Death sentence set for opposition journalist
An Iranian opposition journalist who played an active role in widespread protests that engulfed the country in 2017 and 2018 has been sentenced to death, Iranian authorities said Tuesday, months after he disappeared in neighboring Iraq and ended up in his home country under murky conditions.
The activist, Ruhollah Zam, was found guilty by a court in Tehran of “corruption on earth,” a term often used to describe attempts to overthrow the Iranian government, according to Gholam Hossein Esmaili, a judiciary spokesperson who announced the death sentence at a news conference on Tuesday, Iranian news outlets reported.
Zam ran Amad News, a website and popular channel on the messaging platform Telegram, out of France, where he had lived since 2011 as a refugee. His Telegram account had more than 1 million followers, and he used it to post information about Iranian officials and share logistics about the protests that rocked the country.
The 2017 protests were triggered by a jump in food prices and started in the city of Mashhad. The protests soon grew into an antigovernment movement that turned against the country’s ruling class and spread to dozens of cities.
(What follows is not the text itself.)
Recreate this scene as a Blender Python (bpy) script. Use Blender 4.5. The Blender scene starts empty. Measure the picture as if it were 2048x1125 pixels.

Zam’s own story of how he ended up in Iranian detention remains murky. He left France on Oct. 11, according to the French foreign ministry. Zam’s wife, Mahsa Razani, who is living in Paris with the couple’s child, said he had disappeared not long after arriving in Baghdad from Paris.
Zam’s trial began in February, without a defense lawyer, according to Reporters Without Borders. He was accused of spreading propaganda against the Iranian regime, cooperating with the United States and spying for the Israeli and French intelligence services.